--- start of Material provided ---

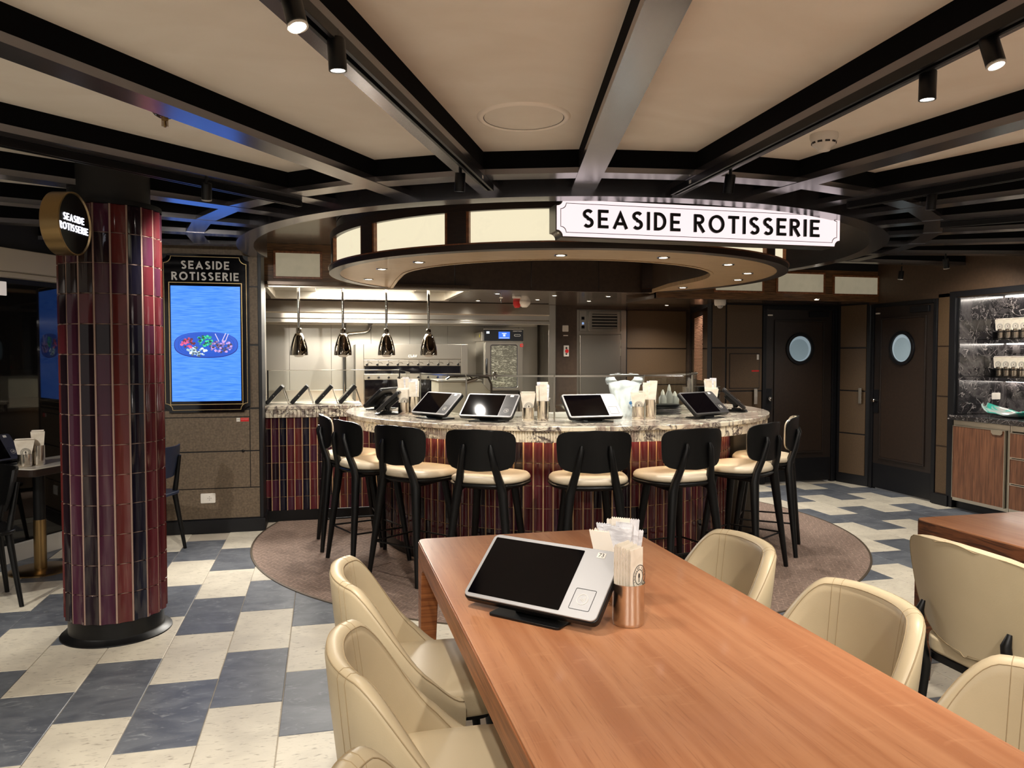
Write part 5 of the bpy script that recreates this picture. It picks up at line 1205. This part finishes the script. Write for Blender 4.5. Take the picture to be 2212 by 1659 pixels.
# ------------------------------------------------------------------ things on and in the bar
bg = thing('plastic_bag', 'white translucent plastic carrier bag standing inside the bar', 'bag', (2.19, 5.44, 1.05), R_(-14))
random.seed(9); G = []
for k in range(11):
    f = k / 10; z = .255 * f; a = .072 + .055 * f ** 1.2; b = .055 * (1 - f) ** .6 + .012; row = []
    for i in range(40):
        t = 2 * PI * i / 40; fold = .10 * math.sin(6 * t + 5 * f) * f + .06 * math.sin(11 * t - 7 * f) + .04 * math.sin(17 * t + 3)
        row.append((a * math.cos(t) * (1 + .3 * fold), b * math.sin(t) * (1 + fold * 2.2), z - .020 * math.cos(t) ** 2 * 0 + .014 * math.sin(3 * t) * f))
    G.append(row)
m = M().grid(G, cv=True); m.add(G[0], [list(range(40))])
# two shoulders rising to a looped handle with a gap in the middle
H = []
for k in range(9):
    f = k / 8
    H.append([(-.128 - .012 * math.sin(PI * f), .012 * math.sin(8 * f), .235 + .060 * f), (-.030 - .045 * math.sin(PI * f * .5), -.012, .245 + .050 * f), (-.030 - .045 * math.sin(PI * f * .5), .012, .245 + .050 * f), (-.128 - .012 * math.sin(PI * f), .020, .235 + .060 * f)])
m.grid(H, cv=True); m.grid([[(-x, y, z) for x, y, z in r] for r in H], cv=True); part('bag_body', m, m_bag, bg, smooth=2)
hm = M(); hm.tube([(-.135, .004, .288), (-.10, .004, .306), (-.045, .004, .312), (0, .004, .306), (.045, .004, .312), (.10, .004, .306), (.135, .004, .288)], [.008, .013, .014, .012, .014, .013, .008], 8, sq=.6); part('bag_handle', hm, m_bag, bg, smooth=2)
part('blue_print', M().prism(blob(.03, .10, .014, .014, 14, .1), 0, .001, 0, frame((.010, -.072, .0), (1, 0, 0), (0, 0, 1))).box(.035, .065, -.0725, -.0715, .075, .082), mat('bag_print', (70, 130, 190), .5), bg, smooth=0)
def stack(name, label, loc, r, n, dz, mt, cat='plates', sq=False):
    g = label
    for i in range(n):
        if sq: o = single(name, M().box(-r, r, -r * .7, r * .7, 0, .006).box(-r - .008, r + .008, -r * .7 - .008, r * .7 + .008, .006, dz * .8), mt, label, cat, label, loc=(loc[0], loc[1], loc[2] + i * dz), bev=.001)
        else: o = single(name, M().lathe([(r * .55, 0), (r * .62, .002), (r * .95, dz * 1.1), (r, dz * 1.5), (r * .97, dz * 1.55), (r * .6, .005)], 32), mt, label, cat, label, loc=(loc[0], loc[1], loc[2] + i * dz))
stack('plate', 'black plate in the pile at the right bar end', (3.18, 6.00, 1.05), .10, 14, .013, m_black)
stack('tray', 'small black tray in the low pile inside the bar', (2.55, 5.52, 1.05), .10, 5, .016, m_black, 'tray', True)
sb = thing('food_warmer', 'stainless food warmer with sloping lid inside the bar, left', 'food warmer', (1.02, 7.05, .94))
m_satin = mat('satin_steel', (206, 198, 178), .42, metal=.55)
part('body', M().prism([(0, 0), (.55, 0), (.55, .16), (.40, .32), (0, .32)], 0, .50, 0, Matrix(((1, 0, 0, 0), (0, 0, 1, 0), (0, 1, 0, 0), (0, 0, 0, 1)))), m_satin, sb, bev=.010, seg=3)
part('lid', M().box(-.01, .41, -.01, .51, .32, .335), m_steel, sb, bev=.004); part('handle', M().tube([(.10, .2, .335), (.14, .2, .36), (.32, .2, .365), (.36, .2, .335)], .010, 8), m_chromerod, sb)
wt_ = thing('inner_worktop', 'stainless worktop of the staff area inside the round bar', 'worktop', (CX, CY, 0)); part('top', M().box(-.95, .2, .55, 1.15, .90, .94), m_steel, wt_, bev=.003); part('legs_panel', M().box(-.93, .18, .58, 1.12, .05, .90), m_steelwall, wt_)
fc = thing('hose_faucet', 'chrome spray faucet with hanging hose inside the bar', 'faucet', (1.36, 6.93, .94))
part('hose', M().tube([(-.02, 0, .34), (.03, 0, .37), (.10, 0, .36), (.13, 0, .30), (.13, 0, .20), (.11, 0, .08), (.08, 0, .0)], .010, 10), m_steeldark, fc, smooth=1); part('spray_head', M().tube([(-.10, 0, .325), (.0, 0, .355)], [.022, .012], 10), m_chromerod, fc); part('valve', M().lathe([(.02, .34), (.02, .40), (.012, .41)], 14, .16, 0), m_chromerod, fc)
ac = thing('acrylic_case', 'clear acrylic case with bottles at the right inside the bar', 'display case', (2.78, 5.93, 1.05), R_(30))
part('case_pane', M().box(-.16, .16, -.10, -.096, 0, .27), m_glass, ac, smooth=0); part('case_pane', M().box(-.16, .16, .096, .10, 0, .27), m_glass, ac, smooth=0); part('case_pane', M().box(-.16, -.156, -.096, .096, 0, .27), m_glass, ac, smooth=0); part('case_pane', M().box(.156, .16, -.096, .096, 0, .27), m_glass, ac, smooth=0)
for i, (x, y, h, r) in enumerate(((2.71, 5.89, .17, .032), (2.79, 5.94, .21, .030), (2.86, 5.98, .15, .036))):
    bt = thing('squeeze_bottle', ['pale squeeze bottle, left one in the acrylic case', 'pale squeeze bottle, tallest in the acrylic case', 'pale squeeze bottle, right one in the acrylic case'][i], 'bottle', (x, y, 1.052), 0, 'bottles in the acrylic case')
    part('bottle_body', M().lathe([(r * .95, 0), (r, .006), (r, h * .6), (r * .5, h * .75)], 20), m_grey, bt); part('cap', M().lathe([(r * .5, h * .75), (r * .45, h * .85), (.004, h)], 16), m_white, bt)
gb_ = thing('metal_bowl', 'shallow steel bowl on the bar behind the silver order screen', 'bowl', (1.80, 5.62, 1.05)); part('bowl', M().lathe([(.04, 0), (.09, .05), (.10, .075), (.095, .076), (.038, .004)], 32), m_steel, gb_)
pb_ = single('paper_pad', M().prism(rrect(.20, .15, .01), 0, .03), m_white, 'white block of paper on the bar left of the silver screen', 'paper', loc=(1.70, 5.46, 1.05), rot=(0, 0, .1), bev=.002)
pc = thing('tall_canister', 'steel canister with white lid behind the silver order screen', 'canister', (1.62, 5.62, 1.05)); part('canister_body', M().lathe([(.04, 0), (.042, .12)], 24), m_steel, pc); part('lid', M().lathe([(.045, .12), (.045, .132)], 24), m_white, pc)

# ------------------------------------------------------------------ tables
def make_table(label, x0, x1, y0, y1, edge, near_only=False):
    t = thing('long_table', label, 'table', ((x0 + x1) / 2, (y0 + y1) / 2, 0)); w, l = x1 - x0, y1 - y0
    part('tabletop', M().prism(rrect(w - .006, l - .006, .034, 6), .742, .750), m_tablewood, t, bev=.002)
    part('edge_band', M().prism(rrect(w, l, .036, 6), .668, .7435), edge, t, bev=.0015, smooth=.6)
    for sx in (-1, 1):
        for sy in (-1, 1):
            X = Matrix.Translation((sx * (w / 2 - .040), sy * (l / 2 - .055), 0)); lm = M()
            vs = []; 
            for z, a, b in ((0, .026, .026), (.35, .032, .036), (.58, .036, .046), (.64, .037, .058), (.668, .037, .085)):
                cx_ = sx * (.037 - a); cy2 = sy * (.052 - b) if b < .052 else sy * (.052 - b)
                vs.append([(cx_ - a, cy2 - b, z), (cx_ + a, cy2 - b, z), (cx_ + a, cy2 + b, z), (cx_ - a, cy2 + b, z)])
            lm.grid(vs, cv=True, X=X); lm.add(vs[0], [(0, 1, 2, 3)], X=X); lm.add(vs[-1], [(0, 1, 2, 3)], X=X)
            part('leg', lm, edge, t, bev=.004, smooth=.9)
    return t
make_table('long brown wooden table with rounded corner in the foreground', .365, 1.285, .52, 3.148, m_tableedge)
make_table('second long wooden table with shade-darkened grained edge at the right', 2.655, 3.60, .50, 3.02, m_tableedge_shaded)

# ------------------------------------------------------------------ tub chairs
def make_tub(label, loc, rz):
    t = thing('tub_chair', label, 'chair', loc, rz, 'cream leather tub chairs at the long table')
    TH = 113
    def top(a):
        x = abs(a); q = min(1, max(0, (x - 40) / 72)); q = q * q * (3 - 2 * q) * .75 + q * .25; return .818 - .010 * (x / 40) ** 2 * (x < 40) - .010 * (x >= 40) - .352 * q
    def pt(a, rr, z):
        f = (z - .40) / .42; k = .90 + .10 * min(1, max(0, f)); t_ = R_(a); c, q = math.sin(t_), -math.cos(t_); e = .86
        return ((.300 * k + rr) * math.copysign(abs(c) ** e, c), (.272 * k + rr) * math.copysign(abs(q) ** e, q) - .02 * max(0, f), z)
    def sect(a):
        h = top(a); th = .046; b = .375
        P = [pt(a, 0, b), pt(a, .002, b + (h - b) * .35), pt(a, .002, b + (h - b) * .7), pt(a, .0, h - .020), pt(a, -.006, h - .006), pt(a, -.018, h), pt(a, -.032, h - .003), pt(a, -th + .002, h - .014), pt(a, -th, h - .04), pt(a, -th - .004, b + (h - b) * .6), pt(a, -th - .004, b + (h - b) * .3), pt(a, -th, b)]
        return P
    G = [sect(-TH + 2 * TH * i / 56) for i in range(57)]
    m = M().grid(G, cv=True); m.add(G[0], [list(range(12))]); m.add(G[-1], [list(range(12))]); sh = part('backrest', m, m_leather, t, smooth=1.4)
    for a in (-34, -27, 27, 34):
        P = sect(a); part('seam', M().tube([Vector(p) * 1.0 for p in P[1:11]], .0012, 5), m_stitch, sh, smooth=2)
    pi_ = M(); pi_.tube([sect(-TH + 2 * TH * i / 56)[4] for i in range(57)], .0016, 6); pi_.tube([sect(-TH + 2 * TH * i / 56)[7] for i in range(57)], .0013, 6); part('piping', pi_, m_stitch, sh, smooth=2)
    def sq(s, sy=1, n=40, e=.55):
        P = []
        for i in range(n):
            a = 2 * PI * i / n; c, q = math.cos(a), math.sin(a); P.append((.232 * s * math.copysign(abs(c) ** e, c), .255 * s * math.copysign(abs(q) ** e, q) * sy + .045))
        return P
    G = [[(p[0], p[1], z) for p in sq(s)] for s, z in ((.94, .385), (.99, .395), (1, .415), (1, .452), (.985, .466), (.94, .474), (.7, .479), (.3, .481), (.02, .481))]
    m = M().grid(G, cv=True); m.add(G[0], [list(range(40))]); m.add(G[-1], [list(range(40))]); part('seat', m, m_leather, t, smooth=1)
    for sx in (-1, 1):
        part('leg', M().tube([(sx * .17, .20, .39), (sx * .215, .25, 0)], [.019, .012], 12), m_blackwood, t); part('leg', M().tube([(sx * .17, -.17, .39), (sx * .22, -.25, 0)], [.019, .012], 12), m_blackwood, t)
    part('seat_frame', M().prism(rrect(.40, .42, .05, 5), .365, .387), m_blackwood, t, bev=.004)
    return t
tub = make_tub('cream tub chair on the left side of the table, nearest the bar', (.30, 2.53, 0), R_(-90))
dup(tub, (.285, 1.86, 0), R_(-90), 'cream tub chair in the middle of the left side of the table')
dup(tub, (.275, 1.18, 0), R_(-90), 'cream tub chair cut by the bottom edge of the photo, only its top showing')
dup(tub, (1.305, 2.60, 0), R_(90), 'cream tub chair on the right side of the table, nearest the bar')
dup(tub, (1.305, 1.905, 0), R_(90), 'cream tub chair in the middle of the right side of the table')
dup(tub, (1.30, 1.26, 0), R_(90), 'cream tub chair at the bottom right corner of the photo')

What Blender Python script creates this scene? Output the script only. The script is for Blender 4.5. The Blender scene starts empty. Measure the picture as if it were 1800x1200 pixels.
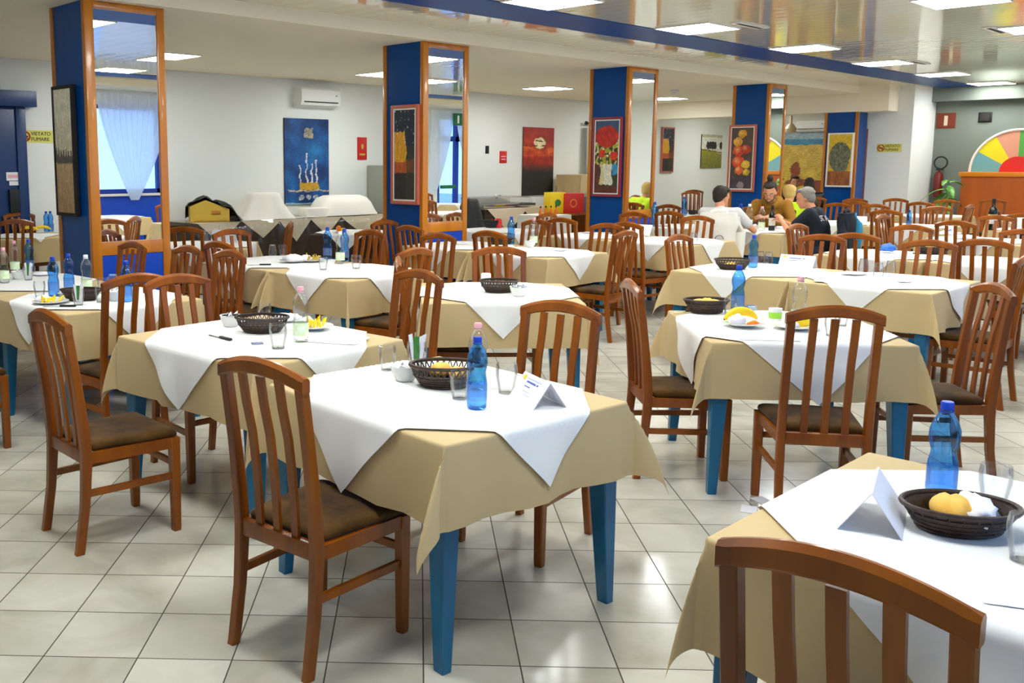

--- end of Material provided ---

Task brief: Copy every line above that holds the word "pixels".

Task result:
Write part 5 of the bpy script that recreates this picture. It picks up at line 1205. This part finishes the script. Write for Blender 4.5. Take the picture to be 2212 by 1659 pixels.
What Blender Python script creates this scene? Output the script only. The script is for Blender 4.5. The Blender scene starts empty. Measure the picture as if it were 1800x1200 pixels.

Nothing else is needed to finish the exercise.